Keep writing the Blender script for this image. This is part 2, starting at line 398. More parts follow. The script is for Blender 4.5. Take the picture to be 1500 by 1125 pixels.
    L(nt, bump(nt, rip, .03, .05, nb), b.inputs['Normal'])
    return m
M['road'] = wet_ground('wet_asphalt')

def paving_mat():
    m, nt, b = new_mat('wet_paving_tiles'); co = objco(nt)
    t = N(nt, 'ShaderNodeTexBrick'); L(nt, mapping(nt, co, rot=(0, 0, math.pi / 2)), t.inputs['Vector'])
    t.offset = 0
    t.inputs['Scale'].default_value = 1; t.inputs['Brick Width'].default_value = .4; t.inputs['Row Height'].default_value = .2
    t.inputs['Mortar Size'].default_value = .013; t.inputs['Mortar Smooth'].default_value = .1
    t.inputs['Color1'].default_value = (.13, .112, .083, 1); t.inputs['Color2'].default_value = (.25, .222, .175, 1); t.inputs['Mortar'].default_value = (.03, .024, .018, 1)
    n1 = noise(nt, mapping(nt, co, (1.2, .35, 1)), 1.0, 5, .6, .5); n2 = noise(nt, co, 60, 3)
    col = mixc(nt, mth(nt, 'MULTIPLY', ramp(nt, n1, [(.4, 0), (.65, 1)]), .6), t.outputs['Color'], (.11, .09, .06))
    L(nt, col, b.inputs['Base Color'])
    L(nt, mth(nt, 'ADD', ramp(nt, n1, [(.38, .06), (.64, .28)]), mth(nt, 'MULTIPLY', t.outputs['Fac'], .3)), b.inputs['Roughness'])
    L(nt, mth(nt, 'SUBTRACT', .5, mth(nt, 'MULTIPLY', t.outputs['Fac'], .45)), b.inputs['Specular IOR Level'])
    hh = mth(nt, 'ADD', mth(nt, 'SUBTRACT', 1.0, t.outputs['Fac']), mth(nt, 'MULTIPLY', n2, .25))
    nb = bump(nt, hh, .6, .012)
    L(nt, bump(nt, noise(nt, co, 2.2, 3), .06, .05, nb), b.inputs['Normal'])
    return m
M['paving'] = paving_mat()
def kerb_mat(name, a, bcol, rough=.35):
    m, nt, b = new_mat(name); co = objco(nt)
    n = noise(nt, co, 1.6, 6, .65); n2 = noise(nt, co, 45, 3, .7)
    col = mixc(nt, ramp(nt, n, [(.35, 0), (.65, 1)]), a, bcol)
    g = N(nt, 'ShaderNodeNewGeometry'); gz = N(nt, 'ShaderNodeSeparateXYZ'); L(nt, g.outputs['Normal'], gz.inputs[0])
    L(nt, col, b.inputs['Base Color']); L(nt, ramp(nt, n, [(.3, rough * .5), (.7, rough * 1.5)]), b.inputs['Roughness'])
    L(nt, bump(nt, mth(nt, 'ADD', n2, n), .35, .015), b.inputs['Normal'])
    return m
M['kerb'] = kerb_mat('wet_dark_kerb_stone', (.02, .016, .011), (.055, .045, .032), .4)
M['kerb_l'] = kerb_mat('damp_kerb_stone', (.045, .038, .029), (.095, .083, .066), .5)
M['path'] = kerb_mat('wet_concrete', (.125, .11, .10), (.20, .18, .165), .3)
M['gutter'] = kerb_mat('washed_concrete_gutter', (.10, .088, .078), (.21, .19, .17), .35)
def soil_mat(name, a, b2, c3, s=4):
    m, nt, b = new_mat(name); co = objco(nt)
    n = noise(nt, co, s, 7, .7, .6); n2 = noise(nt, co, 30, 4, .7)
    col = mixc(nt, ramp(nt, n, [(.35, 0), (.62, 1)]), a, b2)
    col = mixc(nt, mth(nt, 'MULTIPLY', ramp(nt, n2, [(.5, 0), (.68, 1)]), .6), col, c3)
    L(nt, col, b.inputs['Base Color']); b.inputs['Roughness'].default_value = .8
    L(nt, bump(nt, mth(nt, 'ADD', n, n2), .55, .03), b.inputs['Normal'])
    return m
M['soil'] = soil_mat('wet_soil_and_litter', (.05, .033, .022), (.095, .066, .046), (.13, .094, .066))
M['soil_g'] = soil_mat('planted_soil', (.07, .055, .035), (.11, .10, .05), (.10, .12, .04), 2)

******

▶ _DIRECTION_
Reproduce the material precisely, including every line.

▶ _RESPONSE TO THE EXERCISE_
Keep writing the Blender script for this image. This is part 2, starting at line 398. More parts follow. The script is for Blender 4.5. Take the picture to be 1500 by 1125 pixels.
    L(nt, bump(nt, rip, .03, .05, nb), b.inputs['Normal'])
    return m
M['road'] = wet_ground('wet_asphalt')

def paving_mat():
    m, nt, b = new_mat('wet_paving_tiles'); co = objco(nt)
    t = N(nt, 'ShaderNodeTexBrick'); L(nt, mapping(nt, co, rot=(0, 0, math.pi / 2)), t.inputs['Vector'])
    t.offset = 0
    t.inputs['Scale'].default_value = 1; t.inputs['Brick Width'].default_value = .4; t.inputs['Row Height'].default_value = .2
    t.inputs['Mortar Size'].default_value = .013; t.inputs['Mortar Smooth'].default_value = .1
    t.inputs['Color1'].default_value = (.13, .112, .083, 1); t.inputs['Color2'].default_value = (.25, .222, .175, 1); t.inputs['Mortar'].default_value = (.03, .024, .018, 1)
    n1 = noise(nt, mapping(nt, co, (1.2, .35, 1)), 1.0, 5, .6, .5); n2 = noise(nt, co, 60, 3)
    col = mixc(nt, mth(nt, 'MULTIPLY', ramp(nt, n1, [(.4, 0), (.65, 1)]), .6), t.outputs['Color'], (.11, .09, .06))
    L(nt, col, b.inputs['Base Color'])
    L(nt, mth(nt, 'ADD', ramp(nt, n1, [(.38, .06), (.64, .28)]), mth(nt, 'MULTIPLY', t.outputs['Fac'], .3)), b.inputs['Roughness'])
    L(nt, mth(nt, 'SUBTRACT', .5, mth(nt, 'MULTIPLY', t.outputs['Fac'], .45)), b.inputs['Specular IOR Level'])
    hh = mth(nt, 'ADD', mth(nt, 'SUBTRACT', 1.0, t.outputs['Fac']), mth(nt, 'MULTIPLY', n2, .25))
    nb = bump(nt, hh, .6, .012)
    L(nt, bump(nt, noise(nt, co, 2.2, 3), .06, .05, nb), b.inputs['Normal'])
    return m
M['paving'] = paving_mat()
def kerb_mat(name, a, bcol, rough=.35):
    m, nt, b = new_mat(name); co = objco(nt)
    n = noise(nt, co, 1.6, 6, .65); n2 = noise(nt, co, 45, 3, .7)
    col = mixc(nt, ramp(nt, n, [(.35, 0), (.65, 1)]), a, bcol)
    g = N(nt, 'ShaderNodeNewGeometry'); gz = N(nt, 'ShaderNodeSeparateXYZ'); L(nt, g.outputs['Normal'], gz.inputs[0])
    L(nt, col, b.inputs['Base Color']); L(nt, ramp(nt, n, [(.3, rough * .5), (.7, rough * 1.5)]), b.inputs['Roughness'])
    L(nt, bump(nt, mth(nt, 'ADD', n2, n), .35, .015), b.inputs['Normal'])
    return m
M['kerb'] = kerb_mat('wet_dark_kerb_stone', (.02, .016, .011), (.055, .045, .032), .4)
M['kerb_l'] = kerb_mat('damp_kerb_stone', (.045, .038, .029), (.095, .083, .066), .5)
M['path'] = kerb_mat('wet_concrete', (.125, .11, .10), (.20, .18, .165), .3)
M['gutter'] = kerb_mat('washed_concrete_gutter', (.10, .088, .078), (.21, .19, .17), .35)
def soil_mat(name, a, b2, c3, s=4):
    m, nt, b = new_mat(name); co = objco(nt)
    n = noise(nt, co, s, 7, .7, .6); n2 = noise(nt, co, 30, 4, .7)
    col = mixc(nt, ramp(nt, n, [(.35, 0), (.62, 1)]), a, b2)
    col = mixc(nt, mth(nt, 'MULTIPLY', ramp(nt, n2, [(.5, 0), (.68, 1)]), .6), col, c3)
    L(nt, col, b.inputs['Base Color']); b.inputs['Roughness'].default_value = .8
    L(nt, bump(nt, mth(nt, 'ADD', n, n2), .55, .03), b.inputs['Normal'])
    return m
M['soil'] = soil_mat('wet_soil_and_litter', (.05, .033, .022), (.095, .066, .046), (.13, .094, .066))
M['soil_g'] = soil_mat('planted_soil', (.07, .055, .035), (.11, .10, .05), (.10, .12, .04), 2)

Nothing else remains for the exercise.